Nitpick forthcoming:
Actually that isn't really the case in history. In a stateless society (or at least some of them), being uninsured was something both some poor people experienced (or ideologically driven individuals who opposed preemptively paying for insurance of a legal nature), and what outlaws experienced.
Outlawry is when you CANNOT get insured by a legal surety. Usually anyone who tries to help you, or even insure you post-outlawry, is also labeled an outlaw.
An uninsured person (but not an outlaw), either because they are too poor and couldn't find charitable surety, or because they are opposed to paying preemptively for a surety, are not functionally equivalent to outlaws. Outlaws CANNOT get insured, whereas the uninsured can (if they have more money or change their minds about refusing preemptive insurance).
Interestingly, when an uninsured poor person (not an outlaw) was harmed or defrauded in some stateless societies, it appears they would go before a group of surety representatives and present their case. Based on this, the sureties would bid up the worth of this claim, and the winning bid (not determined just by price, but by the choice of the claimant) would get the right to homestead the claim. They would then investigate and seek remuneration from the victimizer(s). The claimant was in some societies paid for their victimization immediately by the homesteading surety, and in other societies they had to wait and hope the surety found and extracted some form of payment from the victimizer.
But either way, the non-outlawed uninsured person wasn't treated as an outlaw in society, by individuals or sureties.
It's my contention that if we had a stateless society today, it might work based on everyone buying legal insurance on the market (which occurred via profit and charity in many stateless societies), based on a 100% homesteading of claims model (which is theoretically possible, although I'm not sure it ever occurred in the past), or some combination of the two (which happened in a few stateless societies of the past). The first option and the last option are most likely, because we are so much wealthier per capita than we were in ancient stateless societies.
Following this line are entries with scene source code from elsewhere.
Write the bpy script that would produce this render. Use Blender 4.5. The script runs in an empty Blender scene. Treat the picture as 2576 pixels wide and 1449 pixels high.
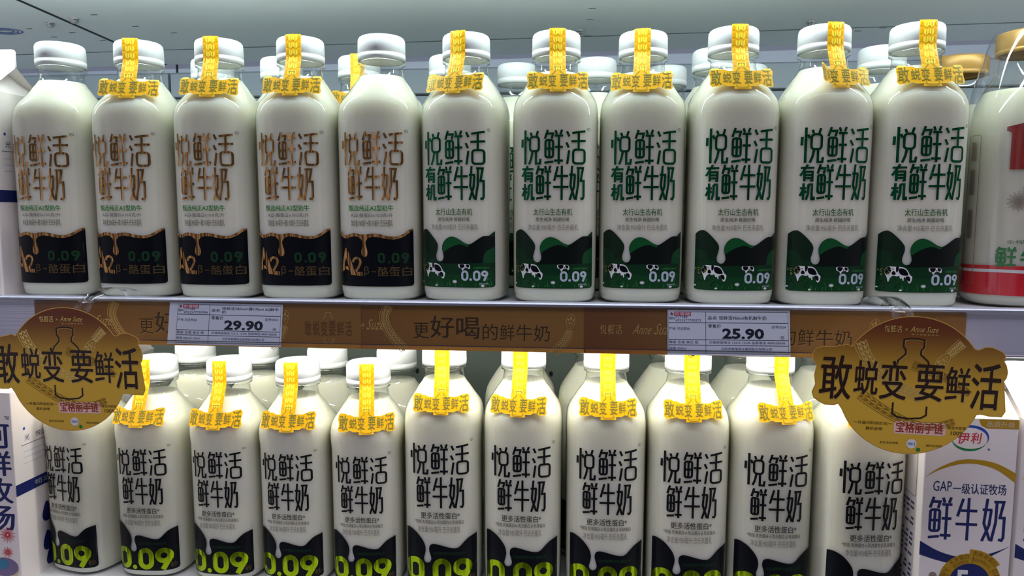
import bpy, bmesh, math, random
from mathutils import Matrix, Vector
from mathutils.geometry import tessellate_polygon

S = bpy.context.scene
COL = S.collection

# ------------------------------------------------------------------ camera
cam_d = bpy.data.cameras.new('camera')
cam = bpy.data.objects.new('camera', cam_d)
COL.objects.link(cam)
cam_d.sensor_fit = 'HORIZONTAL'
cam_d.sensor_width = 36.0
cam_d.lens = 36.0 * 1850.0 / 2576.0
cam_d.clip_start = 0.01
yaw, pitch, roll = 0.09688747, 0.09921565, 0.00149961
Fv = Vector((-math.sin(yaw) * math.cos(pitch), math.cos(yaw) * math.cos(pitch), -math.sin(pitch)))
Rv = Vector((math.cos(yaw), math.sin(yaw), 0))
Uv = Rv.cross(Fv)
R2 = Rv * math.cos(roll) + Uv * math.sin(roll)
U2 = Uv * math.cos(roll) - Rv * math.sin(roll)
M = Matrix((R2, U2, -Fv)).transposed().to_4x4()
M.translation = Vector((0.07098615, -0.6566061, 0.079964))
cam.matrix_world = M
S.camera = cam

# ------------------------------------------------------------------ world, lights, exposure
W = bpy.data.worlds.new('store_surroundings')
S.world = W
W.use_nodes = True
wn, wl = W.node_tree.nodes, W.node_tree.links
bg = wn['Background']
wtc = wn.new('ShaderNodeTexCoord')
wno = wn.new('ShaderNodeTexNoise')
wno.inputs['Scale'].default_value = 5.0
wno.inputs['Detail'].default_value = 2.0
wra = wn.new('ShaderNodeValToRGB')
wra.color_ramp.elements[0].position = 0.42
wra.color_ramp.elements[0].color = (0.03, 0.026, 0.03, 1)
wra.color_ramp.elements[1].position = 0.62
wra.color_ramp.elements[1].color = (1.16, 1.14, 1.34, 1)
wl.new(wtc.outputs['Generated'], wno.inputs['Vector'])
wl.new(wno.outputs['Fac'], wra.inputs['Fac'])
wse = wn.new('ShaderNodeSeparateXYZ')          # the store is lit along the aisle, left and right, and dim across it
wab = wn.new('ShaderNodeMath')
wab.operation = 'ABSOLUTE'
wmr = wn.new('ShaderNodeMapRange')
wmr.inputs['From Min'].default_value = 0.15
wmr.inputs['From Max'].default_value = 0.80
wmr.inputs['To Min'].default_value = 0.45
wmr.inputs['To Max'].default_value = 1.75
wmu = wn.new('ShaderNodeVectorMath')
wmu.operation = 'SCALE'
wl.new(wtc.outputs['Generated'], wse.inputs[0])
wl.new(wse.outputs['X'], wab.inputs[0])
wl.new(wab.outputs[0], wmr.inputs['Value'])
wl.new(wra.outputs['Color'], wmu.inputs[0])
wl.new(wmr.outputs[0], wmu.inputs['Scale'])
wl.new(wmu.outputs[0], bg.inputs['Color'])
bg.inputs['Strength'].default_value = 0.33


def area(name, loc, direction, sx, sy, energy, color):
    d = bpy.data.lights.new(name, 'AREA')
    d.shape = 'RECTANGLE'
    d.size, d.size_y = sx, sy
    d.energy = energy
    d.color = color
    o = bpy.data.objects.new(name, d)
    COL.objects.link(o)
    o.location = loc
    o.rotation_euler = Vector(direction).to_track_quat('-Z', 'Y').to_euler()
    return o


area('light_above_upper_shelf', (0, 0.000, 0.2965), (0, 0.8, -1), 1.7, 0.016, 3.4, (0.87, 1.0, 0.97))
area('light_under_upper_shelf', (0, 0.0120, -0.0200), (0, 0.85, -1), 1.7, 0.010, 3.2, (1.0, 0.985, 0.88))
area('store_ceiling_light', (0.3, -1.45, 2.5), (0, 1.45, -2.5), 3.0, 0.6, 36.0, (1.0, 0.92, 1.06))
S.view_settings.view_transform = 'Standard'
S.view_settings.look = 'None'
S.view_settings.gamma = 1.0
S.view_settings.use_curve_mapping = False
S.view_settings.exposure = 0.0
S.cycles.max_bounces = 8
S.cycles.diffuse_bounces = 4
S.cycles.glossy_bounces = 3
S.cycles.transparent_max_bounces = 16
S.cycles.caustics_reflective = False
S.cycles.caustics_refractive = False


# ------------------------------------------------------------------ materials
def lin(h):
    h = h.lstrip('#')
    v = [int(h[i:i + 2], 16) / 255 for i in (0, 2, 4)]
    return tuple(c / 12.92 if c <= 0.04045 else ((c + 0.055) / 1.055) ** 2.4 for c in v) + (1.0,)


MATS = {}


def mat(name, col, rough=0.5, metal=0.0, spec=0.5, bump=None, coat=0.0, sss=0.0, var=None):
    m = bpy.data.materials.new(name)
    m.use_nodes = True
    n, l = m.node_tree.nodes, m.node_tree.links
    b = n['Principled BSDF']
    c = lin(col) if isinstance(col, str) else tuple(col) + (1.0,)
    b.inputs['Base Color'].default_value = c
    b.inputs['Roughness'].default_value = rough
    b.inputs['Metallic'].default_value = metal
    b.inputs['Specular IOR Level'].default_value = spec
    b.inputs['Coat Weight'].default_value = coat
    if sss:
        b.inputs['Subsurface Weight'].default_value = 1.0
        b.inputs['Subsurface Radius'].default_value = (1.0, 0.9, 0.55)
        b.inputs['Subsurface Scale'].default_value = sss
    if bump:                                   # (scale xyz, strength)
        tc = n.new('ShaderNodeTexCoord')
        mp = n.new('ShaderNodeMapping')
        mp.inputs['Scale'].default_value = bump[0]
        no = n.new('ShaderNodeTexNoise')
        no.inputs['Scale'].default_value = 1.0
        no.inputs['Detail'].default_value = 2.0
        bu = n.new('ShaderNodeBump')
        bu.inputs['Strength'].default_value = bump[1]
        bu.inputs['Distance'].default_value = bump[2] if len(bump) > 2 else 0.002
        l.new(tc.outputs['Object'], mp.inputs['Vector'])
        l.new(mp.outputs['Vector'], no.inputs['Vector'])
        l.new(no.outputs['Fac'], bu.inputs['Height'])
        l.new(bu.outputs['Normal'], b.inputs['Normal'])
    if var:                                    # (scale xyz, second colour): a slow mottling of the surface's own colour
        tc = n.new('ShaderNodeTexCoord')
        mp = n.new('ShaderNodeMapping')
        mp.inputs['Scale'].default_value = var[0]
        no = n.new('ShaderNodeTexNoise')
        no.inputs['Scale'].default_value = 1.0
        mx = n.new('ShaderNodeMix')
        mx.data_type = 'RGBA'
        mx.inputs['A'].default_value = c
        mx.inputs['B'].default_value = lin(var[1])
        l.new(tc.outputs['Object'], mp.inputs['Vector'])
        l.new(mp.outputs['Vector'], no.inputs['Vector'])
        l.new(no.outputs['Fac'], mx.inputs['Factor'])
        l.new(mx.outputs['Result'], b.inputs['Base Color'])
    MATS[name] = m
    return m


def clear(name, tint=(0.97, 0.985, 0.98), rough=0.03, ior=1.5, extra=0.0):
    """thin clear plastic: light goes straight through, the surface reflects by Fresnel"""
    m = bpy.data.materials.new(name)
    m.use_nodes = True
    n, l = m.node_tree.nodes, m.node_tree.links
    n.remove(n['Principled BSDF'])
    out = n['Material Output']
    t = n.new('ShaderNodeBsdfTransparent')
    t.inputs['Color'].default_value = tint + (1,)
    g = n.new('ShaderNodeBsdfGlossy')
    g.inputs['Roughness'].default_value = rough
    f = n.new('ShaderNodeFresnel')
    ge = n.new('ShaderNodeNewGeometry')           # a thin sheet reflects the same from both sides
    mr = n.new('ShaderNodeMapRange')
    mr.inputs['To Min'].default_value = ior
    mr.inputs['To Max'].default_value = 1.0 / ior
    l.new(ge.outputs['Backfacing'], mr.inputs['Value'])
    l.new(mr.outputs[0], f.inputs['IOR'])
    mx = n.new('ShaderNodeMixShader')
    if extra:
        a = n.new('ShaderNodeMath')
        a.operation = 'ADD'
        a.inputs[1].default_value = extra
        a.use_clamp = True
        l.new(f.outputs['Fac'], a.inputs[0])
        l.new(a.outputs[0], mx.inputs['Fac'])
    else:
        l.new(f.outputs['Fac'], mx.inputs['Fac'])
    l.new(t.outputs[0], mx.inputs[1])
    l.new(g.outputs[0], mx.inputs[2])
    l.new(mx.outputs[0], out.inputs['Surface'])
    MATS[name] = m
    return m


def paper(name, col, trans=0.35, col2=None, axis='X', lo=0.0, hi=1.0, rough=0.45):
    """printed paper that lets light through; optional printed colour gradient in object space"""
    m = bpy.data.materials.new(name)
    m.use_nodes = True
    n, l = m.node_tree.nodes, m.node_tree.links
    b = n['Principled BSDF']
    b.inputs['Roughness'].default_value = rough
    tr = n.new('ShaderNodeBsdfTranslucent')
    mx = n.new('ShaderNodeMixShader')
    mx.inputs['Fac'].default_value = trans
    b.inputs['Base Color'].default_value = lin(col)
    tr.inputs['Color'].default_value = lin(col)
    if col2:
        tc = n.new('ShaderNodeTexCoord')
        sp = n.new('ShaderNodeSeparateXYZ')
        mr = n.new('ShaderNodeMapRange')
        mr.inputs['From Min'].default_value = lo
        mr.inputs['From Max'].default_value = hi
        mr.interpolation_type = 'SMOOTHSTEP'
        mc = n.new('ShaderNodeMix')
        mc.data_type = 'RGBA'
        mc.inputs['A'].default_value = lin(col)
        mc.inputs['B'].default_value = lin(col2)
        l.new(tc.outputs['Object'], sp.inputs[0])
        l.new(sp.outputs[axis], mr.inputs['Value'])
        l.new(mr.outputs[0], mc.inputs['Factor'])
        l.new(mc.outputs['Result'], b.inputs['Base Color'])
        l.new(mc.outputs['Result'], tr.inputs['Color'])
    l.new(b.outputs[0], mx.inputs[1])
    l.new(tr.outputs[0], mx.inputs[2])
    l.new(mx.outputs[0], n['Material Output'].inputs['Surface'])
    MATS[name] = m
    return m


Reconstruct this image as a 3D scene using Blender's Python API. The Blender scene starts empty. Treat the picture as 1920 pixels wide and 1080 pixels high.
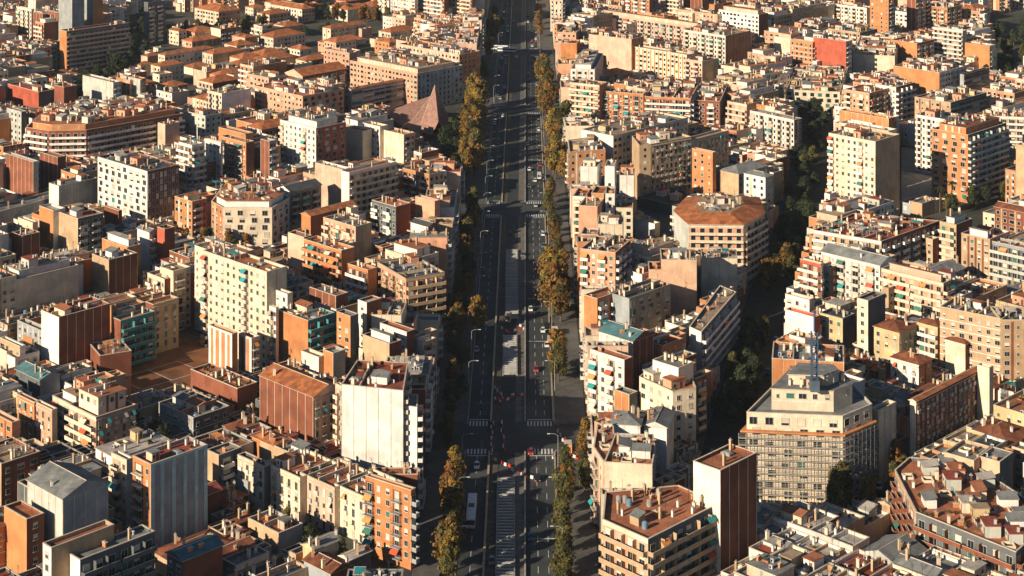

I just wanted to say all that because it's important not to tell people who we are relating our theories to, on how stateless society might work, that either they get insured preemptively or they are essentially outlaws. That's not necessarily how it worked in the past, and not likely to be how it would work in the future. If a non-outlaw who isn't insured (assume they are too poor and there isn't enough charity) is victimized, there is a still a market to homestead their claims. In other words, righting wrongs has a market value in and of itself.